[Listed records start]

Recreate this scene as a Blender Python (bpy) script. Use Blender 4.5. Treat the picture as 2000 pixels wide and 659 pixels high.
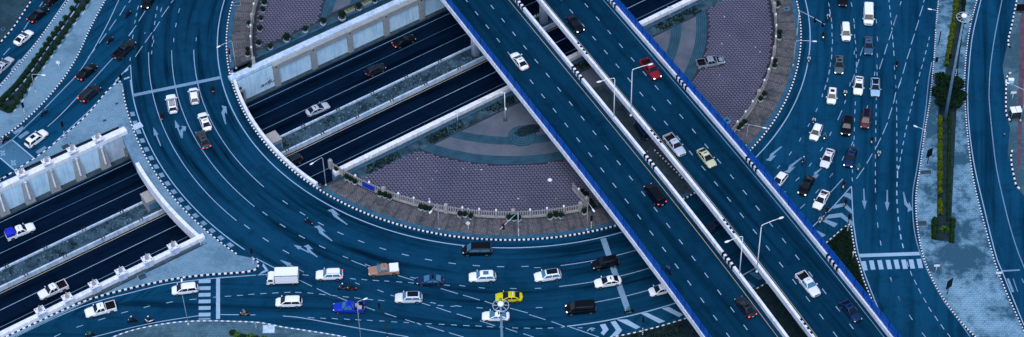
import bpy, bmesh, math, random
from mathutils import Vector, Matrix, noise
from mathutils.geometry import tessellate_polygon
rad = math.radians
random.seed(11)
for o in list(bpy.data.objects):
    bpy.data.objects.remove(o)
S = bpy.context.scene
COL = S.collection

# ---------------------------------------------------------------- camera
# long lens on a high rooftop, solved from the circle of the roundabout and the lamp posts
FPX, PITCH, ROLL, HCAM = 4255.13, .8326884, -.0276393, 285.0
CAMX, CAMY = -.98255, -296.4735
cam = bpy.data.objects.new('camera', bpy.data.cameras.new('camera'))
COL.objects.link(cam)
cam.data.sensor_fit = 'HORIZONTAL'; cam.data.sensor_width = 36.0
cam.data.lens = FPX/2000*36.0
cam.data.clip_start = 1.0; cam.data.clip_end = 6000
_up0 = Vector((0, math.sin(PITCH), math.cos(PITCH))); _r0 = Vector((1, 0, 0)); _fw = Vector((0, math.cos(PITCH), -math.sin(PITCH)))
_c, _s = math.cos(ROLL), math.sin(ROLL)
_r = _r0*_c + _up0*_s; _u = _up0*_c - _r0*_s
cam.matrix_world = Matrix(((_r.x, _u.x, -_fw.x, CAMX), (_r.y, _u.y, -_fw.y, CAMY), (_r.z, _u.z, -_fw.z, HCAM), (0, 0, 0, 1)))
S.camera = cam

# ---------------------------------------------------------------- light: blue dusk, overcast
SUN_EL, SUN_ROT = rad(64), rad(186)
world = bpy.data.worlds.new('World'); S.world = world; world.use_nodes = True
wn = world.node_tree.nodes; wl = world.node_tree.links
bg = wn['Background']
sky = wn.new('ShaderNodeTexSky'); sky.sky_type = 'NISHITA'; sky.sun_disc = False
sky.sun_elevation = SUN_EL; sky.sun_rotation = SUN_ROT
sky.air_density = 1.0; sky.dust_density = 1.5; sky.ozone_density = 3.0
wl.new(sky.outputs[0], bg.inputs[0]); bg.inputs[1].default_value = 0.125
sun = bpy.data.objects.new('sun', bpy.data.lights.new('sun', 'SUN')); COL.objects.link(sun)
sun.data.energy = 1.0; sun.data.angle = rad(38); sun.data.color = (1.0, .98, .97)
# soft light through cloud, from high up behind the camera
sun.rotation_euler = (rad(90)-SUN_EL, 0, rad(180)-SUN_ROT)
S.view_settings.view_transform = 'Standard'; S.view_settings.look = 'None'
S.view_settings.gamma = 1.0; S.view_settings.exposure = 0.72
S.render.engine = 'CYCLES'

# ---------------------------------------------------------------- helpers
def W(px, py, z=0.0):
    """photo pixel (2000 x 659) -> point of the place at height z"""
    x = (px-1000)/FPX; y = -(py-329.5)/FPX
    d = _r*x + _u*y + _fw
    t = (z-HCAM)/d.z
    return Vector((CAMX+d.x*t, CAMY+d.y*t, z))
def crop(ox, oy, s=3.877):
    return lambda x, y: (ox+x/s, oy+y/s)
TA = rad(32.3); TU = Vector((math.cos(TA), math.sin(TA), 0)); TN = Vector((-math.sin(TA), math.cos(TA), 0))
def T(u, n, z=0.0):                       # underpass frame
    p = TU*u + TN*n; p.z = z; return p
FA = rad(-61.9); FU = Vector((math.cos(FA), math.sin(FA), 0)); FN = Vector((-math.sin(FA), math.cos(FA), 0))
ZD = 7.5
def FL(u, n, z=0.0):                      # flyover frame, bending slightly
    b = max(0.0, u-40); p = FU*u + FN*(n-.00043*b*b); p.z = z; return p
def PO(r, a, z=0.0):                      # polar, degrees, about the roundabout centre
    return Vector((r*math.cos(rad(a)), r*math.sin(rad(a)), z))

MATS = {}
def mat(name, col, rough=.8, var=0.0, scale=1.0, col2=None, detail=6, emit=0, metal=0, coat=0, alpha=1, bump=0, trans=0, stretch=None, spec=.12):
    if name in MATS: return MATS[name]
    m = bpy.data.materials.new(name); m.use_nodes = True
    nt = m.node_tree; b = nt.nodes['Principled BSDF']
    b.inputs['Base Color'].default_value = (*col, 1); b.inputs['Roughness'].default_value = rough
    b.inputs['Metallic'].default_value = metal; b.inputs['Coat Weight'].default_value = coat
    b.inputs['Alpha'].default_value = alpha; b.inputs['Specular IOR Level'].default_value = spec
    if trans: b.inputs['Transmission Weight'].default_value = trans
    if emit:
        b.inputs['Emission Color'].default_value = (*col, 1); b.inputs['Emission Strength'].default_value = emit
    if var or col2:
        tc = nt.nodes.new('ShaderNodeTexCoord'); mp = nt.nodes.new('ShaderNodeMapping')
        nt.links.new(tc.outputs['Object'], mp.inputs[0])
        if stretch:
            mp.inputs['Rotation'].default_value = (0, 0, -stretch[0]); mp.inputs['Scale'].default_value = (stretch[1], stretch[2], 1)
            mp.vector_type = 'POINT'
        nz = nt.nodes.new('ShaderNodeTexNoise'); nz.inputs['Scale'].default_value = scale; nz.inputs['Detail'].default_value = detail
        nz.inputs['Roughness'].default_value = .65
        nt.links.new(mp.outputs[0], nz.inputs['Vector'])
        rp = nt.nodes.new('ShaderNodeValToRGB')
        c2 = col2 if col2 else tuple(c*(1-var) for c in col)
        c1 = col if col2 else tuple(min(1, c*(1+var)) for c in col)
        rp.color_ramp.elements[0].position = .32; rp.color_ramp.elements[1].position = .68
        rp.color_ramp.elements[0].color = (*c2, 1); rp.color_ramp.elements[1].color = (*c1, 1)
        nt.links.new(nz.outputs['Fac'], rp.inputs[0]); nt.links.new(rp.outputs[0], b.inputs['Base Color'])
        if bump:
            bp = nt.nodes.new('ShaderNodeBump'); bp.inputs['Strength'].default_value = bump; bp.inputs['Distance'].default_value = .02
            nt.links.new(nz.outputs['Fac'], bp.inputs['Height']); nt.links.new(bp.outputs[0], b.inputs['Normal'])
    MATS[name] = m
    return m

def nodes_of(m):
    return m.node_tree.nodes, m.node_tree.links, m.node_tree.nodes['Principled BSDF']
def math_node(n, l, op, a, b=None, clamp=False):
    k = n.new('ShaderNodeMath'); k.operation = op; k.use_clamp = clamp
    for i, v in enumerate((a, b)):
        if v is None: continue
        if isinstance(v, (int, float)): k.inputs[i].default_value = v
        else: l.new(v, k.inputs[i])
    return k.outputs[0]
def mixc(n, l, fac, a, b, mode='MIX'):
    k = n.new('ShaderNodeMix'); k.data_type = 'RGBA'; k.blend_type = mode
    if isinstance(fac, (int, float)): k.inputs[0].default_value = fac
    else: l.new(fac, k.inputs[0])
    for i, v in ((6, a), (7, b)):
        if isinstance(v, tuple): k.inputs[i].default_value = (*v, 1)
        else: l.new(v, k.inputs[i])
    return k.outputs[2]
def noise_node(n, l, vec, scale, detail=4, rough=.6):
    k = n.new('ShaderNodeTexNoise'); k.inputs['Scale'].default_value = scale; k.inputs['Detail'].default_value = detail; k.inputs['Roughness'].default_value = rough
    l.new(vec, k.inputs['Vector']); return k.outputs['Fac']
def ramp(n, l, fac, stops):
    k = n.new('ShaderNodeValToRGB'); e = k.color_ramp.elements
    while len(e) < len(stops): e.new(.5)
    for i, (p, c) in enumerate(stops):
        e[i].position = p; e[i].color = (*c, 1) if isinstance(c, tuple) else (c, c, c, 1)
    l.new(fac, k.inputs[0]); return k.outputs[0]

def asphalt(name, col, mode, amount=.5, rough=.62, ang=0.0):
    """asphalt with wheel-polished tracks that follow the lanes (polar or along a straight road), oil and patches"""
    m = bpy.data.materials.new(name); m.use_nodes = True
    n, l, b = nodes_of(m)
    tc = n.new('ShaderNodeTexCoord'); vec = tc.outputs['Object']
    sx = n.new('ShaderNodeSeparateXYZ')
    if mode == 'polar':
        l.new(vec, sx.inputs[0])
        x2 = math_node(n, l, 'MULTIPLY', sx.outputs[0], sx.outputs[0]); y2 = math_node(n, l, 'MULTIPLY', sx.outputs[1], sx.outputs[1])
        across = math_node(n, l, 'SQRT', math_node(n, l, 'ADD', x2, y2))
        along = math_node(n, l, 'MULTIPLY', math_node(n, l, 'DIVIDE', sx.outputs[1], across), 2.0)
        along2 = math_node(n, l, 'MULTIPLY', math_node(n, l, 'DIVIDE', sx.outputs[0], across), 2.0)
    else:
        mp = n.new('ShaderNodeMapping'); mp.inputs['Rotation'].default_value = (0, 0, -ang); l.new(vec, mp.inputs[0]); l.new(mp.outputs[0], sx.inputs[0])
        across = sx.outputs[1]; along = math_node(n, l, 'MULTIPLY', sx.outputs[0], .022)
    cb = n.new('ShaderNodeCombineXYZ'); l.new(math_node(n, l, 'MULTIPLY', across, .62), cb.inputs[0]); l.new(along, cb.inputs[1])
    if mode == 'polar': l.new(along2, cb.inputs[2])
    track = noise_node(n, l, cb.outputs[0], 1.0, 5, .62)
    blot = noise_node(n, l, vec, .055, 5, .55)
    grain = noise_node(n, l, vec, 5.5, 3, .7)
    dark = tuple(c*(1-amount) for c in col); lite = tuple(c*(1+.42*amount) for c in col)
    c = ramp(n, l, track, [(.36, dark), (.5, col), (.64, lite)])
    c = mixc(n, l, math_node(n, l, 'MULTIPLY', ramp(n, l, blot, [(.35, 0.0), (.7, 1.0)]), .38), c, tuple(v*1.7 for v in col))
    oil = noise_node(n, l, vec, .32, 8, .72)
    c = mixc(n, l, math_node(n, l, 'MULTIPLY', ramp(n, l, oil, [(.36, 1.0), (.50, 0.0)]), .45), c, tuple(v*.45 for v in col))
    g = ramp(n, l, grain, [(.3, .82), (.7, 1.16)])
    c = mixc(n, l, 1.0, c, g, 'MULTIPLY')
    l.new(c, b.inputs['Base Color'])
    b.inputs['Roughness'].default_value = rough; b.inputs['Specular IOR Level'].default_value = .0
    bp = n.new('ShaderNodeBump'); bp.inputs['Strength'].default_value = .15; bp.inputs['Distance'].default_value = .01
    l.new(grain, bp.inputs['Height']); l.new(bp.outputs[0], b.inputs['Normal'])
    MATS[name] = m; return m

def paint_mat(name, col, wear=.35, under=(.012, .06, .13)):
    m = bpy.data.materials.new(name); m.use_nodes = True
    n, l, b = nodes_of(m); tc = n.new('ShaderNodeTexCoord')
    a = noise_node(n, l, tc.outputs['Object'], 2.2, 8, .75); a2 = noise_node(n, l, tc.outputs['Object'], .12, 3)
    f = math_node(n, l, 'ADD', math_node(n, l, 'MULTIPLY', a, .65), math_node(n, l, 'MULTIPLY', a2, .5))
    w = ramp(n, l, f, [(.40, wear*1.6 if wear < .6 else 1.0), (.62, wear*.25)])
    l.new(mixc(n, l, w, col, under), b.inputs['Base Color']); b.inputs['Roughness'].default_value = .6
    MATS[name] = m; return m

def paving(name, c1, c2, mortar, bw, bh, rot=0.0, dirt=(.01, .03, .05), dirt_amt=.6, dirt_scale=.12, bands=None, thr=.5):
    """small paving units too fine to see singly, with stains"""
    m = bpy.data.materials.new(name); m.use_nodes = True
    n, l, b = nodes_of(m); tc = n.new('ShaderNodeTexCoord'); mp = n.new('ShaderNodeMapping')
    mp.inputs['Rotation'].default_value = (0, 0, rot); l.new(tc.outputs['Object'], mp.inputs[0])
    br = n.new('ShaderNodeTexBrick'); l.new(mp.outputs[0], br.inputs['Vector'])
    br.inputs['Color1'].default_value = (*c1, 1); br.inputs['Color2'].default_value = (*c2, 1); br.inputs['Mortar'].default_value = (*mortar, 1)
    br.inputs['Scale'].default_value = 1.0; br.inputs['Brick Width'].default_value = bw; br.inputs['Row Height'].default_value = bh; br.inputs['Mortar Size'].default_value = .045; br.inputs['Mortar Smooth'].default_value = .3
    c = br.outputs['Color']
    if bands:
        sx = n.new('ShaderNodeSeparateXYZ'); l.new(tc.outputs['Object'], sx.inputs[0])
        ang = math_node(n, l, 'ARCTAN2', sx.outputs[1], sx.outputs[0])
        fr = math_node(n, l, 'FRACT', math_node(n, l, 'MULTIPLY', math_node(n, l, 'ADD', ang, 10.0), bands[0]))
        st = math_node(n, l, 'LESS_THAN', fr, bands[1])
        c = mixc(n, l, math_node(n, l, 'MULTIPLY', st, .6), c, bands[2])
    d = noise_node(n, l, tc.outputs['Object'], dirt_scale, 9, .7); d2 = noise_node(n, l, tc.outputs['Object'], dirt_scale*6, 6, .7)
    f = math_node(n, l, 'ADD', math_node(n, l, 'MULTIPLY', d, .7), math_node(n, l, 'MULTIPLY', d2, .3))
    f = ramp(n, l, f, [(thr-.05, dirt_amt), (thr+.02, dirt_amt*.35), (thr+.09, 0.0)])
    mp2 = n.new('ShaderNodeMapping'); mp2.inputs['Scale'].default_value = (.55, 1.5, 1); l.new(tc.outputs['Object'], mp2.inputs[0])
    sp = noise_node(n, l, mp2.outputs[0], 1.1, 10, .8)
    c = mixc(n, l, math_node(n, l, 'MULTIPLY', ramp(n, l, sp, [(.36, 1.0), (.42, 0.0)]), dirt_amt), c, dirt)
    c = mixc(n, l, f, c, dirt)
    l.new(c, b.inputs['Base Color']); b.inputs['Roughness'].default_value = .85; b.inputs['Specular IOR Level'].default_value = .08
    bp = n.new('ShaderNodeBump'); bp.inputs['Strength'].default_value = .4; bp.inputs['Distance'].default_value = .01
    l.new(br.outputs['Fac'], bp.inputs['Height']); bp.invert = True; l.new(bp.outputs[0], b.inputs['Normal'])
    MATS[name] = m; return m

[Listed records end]
[Listed records start]

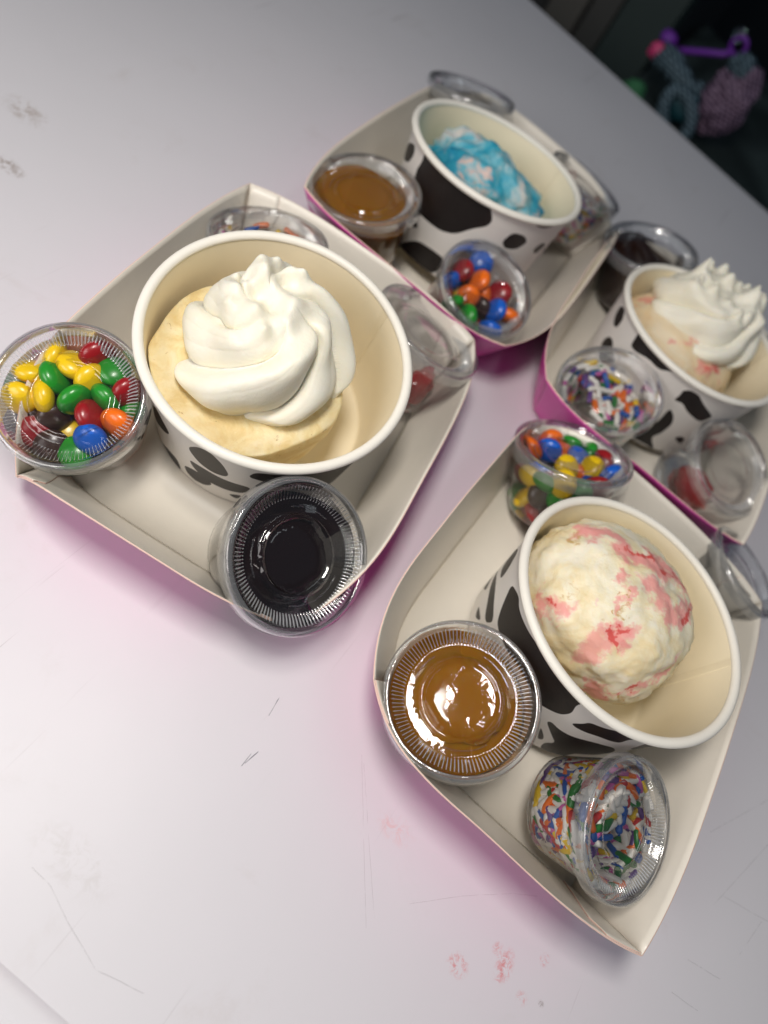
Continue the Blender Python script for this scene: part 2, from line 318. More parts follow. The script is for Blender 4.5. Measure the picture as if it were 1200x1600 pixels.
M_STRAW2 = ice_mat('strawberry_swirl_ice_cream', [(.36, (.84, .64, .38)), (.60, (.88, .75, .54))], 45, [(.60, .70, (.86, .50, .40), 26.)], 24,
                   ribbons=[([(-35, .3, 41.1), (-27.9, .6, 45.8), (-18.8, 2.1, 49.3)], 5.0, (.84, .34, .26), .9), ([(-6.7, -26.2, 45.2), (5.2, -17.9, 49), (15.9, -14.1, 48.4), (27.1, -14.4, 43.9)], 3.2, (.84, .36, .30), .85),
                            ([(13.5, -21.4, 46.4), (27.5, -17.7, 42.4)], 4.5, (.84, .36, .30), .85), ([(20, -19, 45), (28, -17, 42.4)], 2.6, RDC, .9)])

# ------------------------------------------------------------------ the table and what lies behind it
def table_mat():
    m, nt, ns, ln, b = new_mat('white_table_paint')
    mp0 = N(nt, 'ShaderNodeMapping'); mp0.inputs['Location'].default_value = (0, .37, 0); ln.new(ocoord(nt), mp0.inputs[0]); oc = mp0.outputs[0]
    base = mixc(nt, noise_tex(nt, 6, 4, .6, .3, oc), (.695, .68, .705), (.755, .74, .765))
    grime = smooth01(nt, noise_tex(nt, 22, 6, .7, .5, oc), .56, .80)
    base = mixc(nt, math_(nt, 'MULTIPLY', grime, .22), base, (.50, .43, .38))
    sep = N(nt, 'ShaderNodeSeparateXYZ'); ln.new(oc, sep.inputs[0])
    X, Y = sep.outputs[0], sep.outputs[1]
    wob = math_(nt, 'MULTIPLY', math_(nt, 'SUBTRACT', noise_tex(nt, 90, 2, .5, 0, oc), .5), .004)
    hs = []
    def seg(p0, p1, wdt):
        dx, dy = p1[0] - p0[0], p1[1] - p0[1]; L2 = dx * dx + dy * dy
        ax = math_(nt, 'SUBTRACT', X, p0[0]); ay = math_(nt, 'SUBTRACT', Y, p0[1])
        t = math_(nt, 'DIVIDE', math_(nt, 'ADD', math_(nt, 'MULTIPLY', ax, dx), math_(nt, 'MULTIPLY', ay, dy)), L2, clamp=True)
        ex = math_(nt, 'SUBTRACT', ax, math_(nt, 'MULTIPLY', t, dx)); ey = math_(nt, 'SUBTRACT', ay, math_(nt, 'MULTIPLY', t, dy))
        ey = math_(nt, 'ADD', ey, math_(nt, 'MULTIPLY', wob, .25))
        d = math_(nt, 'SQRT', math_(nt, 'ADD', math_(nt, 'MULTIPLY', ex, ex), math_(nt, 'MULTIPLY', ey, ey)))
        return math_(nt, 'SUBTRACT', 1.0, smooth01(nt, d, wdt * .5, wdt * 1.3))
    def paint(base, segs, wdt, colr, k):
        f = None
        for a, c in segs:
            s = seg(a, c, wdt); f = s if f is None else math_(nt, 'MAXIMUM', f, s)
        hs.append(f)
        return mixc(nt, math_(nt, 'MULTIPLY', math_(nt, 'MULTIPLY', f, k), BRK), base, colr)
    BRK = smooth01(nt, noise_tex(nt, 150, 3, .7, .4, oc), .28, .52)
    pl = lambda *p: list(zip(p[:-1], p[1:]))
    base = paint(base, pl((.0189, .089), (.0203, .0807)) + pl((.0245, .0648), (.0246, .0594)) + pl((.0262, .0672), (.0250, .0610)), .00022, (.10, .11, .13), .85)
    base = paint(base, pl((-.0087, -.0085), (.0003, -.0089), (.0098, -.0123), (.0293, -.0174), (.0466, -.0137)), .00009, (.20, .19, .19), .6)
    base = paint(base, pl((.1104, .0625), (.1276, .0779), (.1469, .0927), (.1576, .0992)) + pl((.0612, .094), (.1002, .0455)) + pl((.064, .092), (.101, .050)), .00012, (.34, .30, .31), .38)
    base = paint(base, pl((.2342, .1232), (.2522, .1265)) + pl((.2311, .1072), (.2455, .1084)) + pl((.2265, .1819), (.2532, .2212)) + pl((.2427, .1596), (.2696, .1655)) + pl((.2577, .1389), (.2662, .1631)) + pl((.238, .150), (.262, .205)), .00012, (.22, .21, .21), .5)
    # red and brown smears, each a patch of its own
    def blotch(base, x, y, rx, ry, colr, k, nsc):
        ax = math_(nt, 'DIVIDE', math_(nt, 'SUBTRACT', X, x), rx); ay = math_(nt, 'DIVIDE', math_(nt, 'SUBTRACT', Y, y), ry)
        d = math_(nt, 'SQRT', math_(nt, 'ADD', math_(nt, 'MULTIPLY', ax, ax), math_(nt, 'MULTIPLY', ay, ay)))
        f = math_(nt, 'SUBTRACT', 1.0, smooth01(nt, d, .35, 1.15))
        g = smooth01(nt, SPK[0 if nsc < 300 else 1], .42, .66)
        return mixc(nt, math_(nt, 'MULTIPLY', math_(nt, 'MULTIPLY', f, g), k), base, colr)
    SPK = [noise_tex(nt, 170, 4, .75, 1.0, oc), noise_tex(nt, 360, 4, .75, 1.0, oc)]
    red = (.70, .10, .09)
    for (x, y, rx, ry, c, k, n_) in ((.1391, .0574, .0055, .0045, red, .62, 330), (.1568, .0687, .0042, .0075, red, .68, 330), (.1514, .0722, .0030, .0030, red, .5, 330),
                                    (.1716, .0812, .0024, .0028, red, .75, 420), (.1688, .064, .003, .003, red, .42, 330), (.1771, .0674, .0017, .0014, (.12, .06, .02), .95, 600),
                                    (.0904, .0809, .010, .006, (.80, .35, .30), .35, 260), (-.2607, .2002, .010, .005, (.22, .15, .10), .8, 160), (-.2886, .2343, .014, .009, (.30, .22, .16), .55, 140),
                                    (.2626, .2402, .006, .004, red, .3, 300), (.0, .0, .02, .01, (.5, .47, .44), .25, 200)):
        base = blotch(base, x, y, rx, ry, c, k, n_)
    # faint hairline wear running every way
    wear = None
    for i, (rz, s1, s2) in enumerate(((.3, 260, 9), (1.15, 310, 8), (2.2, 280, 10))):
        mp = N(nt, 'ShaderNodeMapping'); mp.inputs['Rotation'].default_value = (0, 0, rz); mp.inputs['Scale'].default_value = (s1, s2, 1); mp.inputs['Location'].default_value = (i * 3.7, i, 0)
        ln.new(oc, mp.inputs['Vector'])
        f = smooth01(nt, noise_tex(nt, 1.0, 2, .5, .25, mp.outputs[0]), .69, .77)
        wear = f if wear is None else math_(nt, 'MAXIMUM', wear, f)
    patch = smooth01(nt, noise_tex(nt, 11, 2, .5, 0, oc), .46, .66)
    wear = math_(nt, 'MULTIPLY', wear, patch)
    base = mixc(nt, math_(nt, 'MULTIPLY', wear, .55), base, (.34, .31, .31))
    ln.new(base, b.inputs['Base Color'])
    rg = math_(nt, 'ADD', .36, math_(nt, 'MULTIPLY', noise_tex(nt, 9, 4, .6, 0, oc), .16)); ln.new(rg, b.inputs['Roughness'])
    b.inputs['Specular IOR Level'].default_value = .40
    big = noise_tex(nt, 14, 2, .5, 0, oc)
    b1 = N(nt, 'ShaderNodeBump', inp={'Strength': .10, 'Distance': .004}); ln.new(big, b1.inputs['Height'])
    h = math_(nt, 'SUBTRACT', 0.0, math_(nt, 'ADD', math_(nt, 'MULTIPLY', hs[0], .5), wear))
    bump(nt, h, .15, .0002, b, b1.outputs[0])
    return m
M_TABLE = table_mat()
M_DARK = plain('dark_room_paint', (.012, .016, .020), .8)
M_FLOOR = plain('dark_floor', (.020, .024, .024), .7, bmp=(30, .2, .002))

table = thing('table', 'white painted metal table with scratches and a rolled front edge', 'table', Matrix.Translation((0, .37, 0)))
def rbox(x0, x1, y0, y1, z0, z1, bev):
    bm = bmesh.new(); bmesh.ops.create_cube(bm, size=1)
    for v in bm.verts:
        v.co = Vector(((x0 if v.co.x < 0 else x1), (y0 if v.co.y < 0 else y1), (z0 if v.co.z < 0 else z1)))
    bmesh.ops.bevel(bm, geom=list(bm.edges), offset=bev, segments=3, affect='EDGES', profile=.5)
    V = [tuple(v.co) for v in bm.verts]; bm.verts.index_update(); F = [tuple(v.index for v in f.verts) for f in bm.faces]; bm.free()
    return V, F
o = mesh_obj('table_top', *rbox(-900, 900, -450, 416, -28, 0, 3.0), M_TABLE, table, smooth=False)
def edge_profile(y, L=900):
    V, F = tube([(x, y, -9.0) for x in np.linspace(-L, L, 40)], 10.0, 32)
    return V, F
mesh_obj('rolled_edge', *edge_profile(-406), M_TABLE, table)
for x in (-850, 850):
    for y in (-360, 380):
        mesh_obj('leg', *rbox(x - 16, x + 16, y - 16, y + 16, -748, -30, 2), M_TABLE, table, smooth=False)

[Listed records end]

What you will do ▸
Copy out exactly the material that runs from the line with "Recreate this scene" to the line with "COL = S.collection", ends included, and leave the pictures behind.

Solution ▸
Recreate this scene as a Blender Python (bpy) script. Use Blender 4.5. Treat the picture as 2000 pixels wide and 659 pixels high.
import bpy, bmesh, math, random
from mathutils import Vector, Matrix, noise
from mathutils.geometry import tessellate_polygon
rad = math.radians
random.seed(11)
for o in list(bpy.data.objects):
    bpy.data.objects.remove(o)
S = bpy.context.scene
COL = S.collection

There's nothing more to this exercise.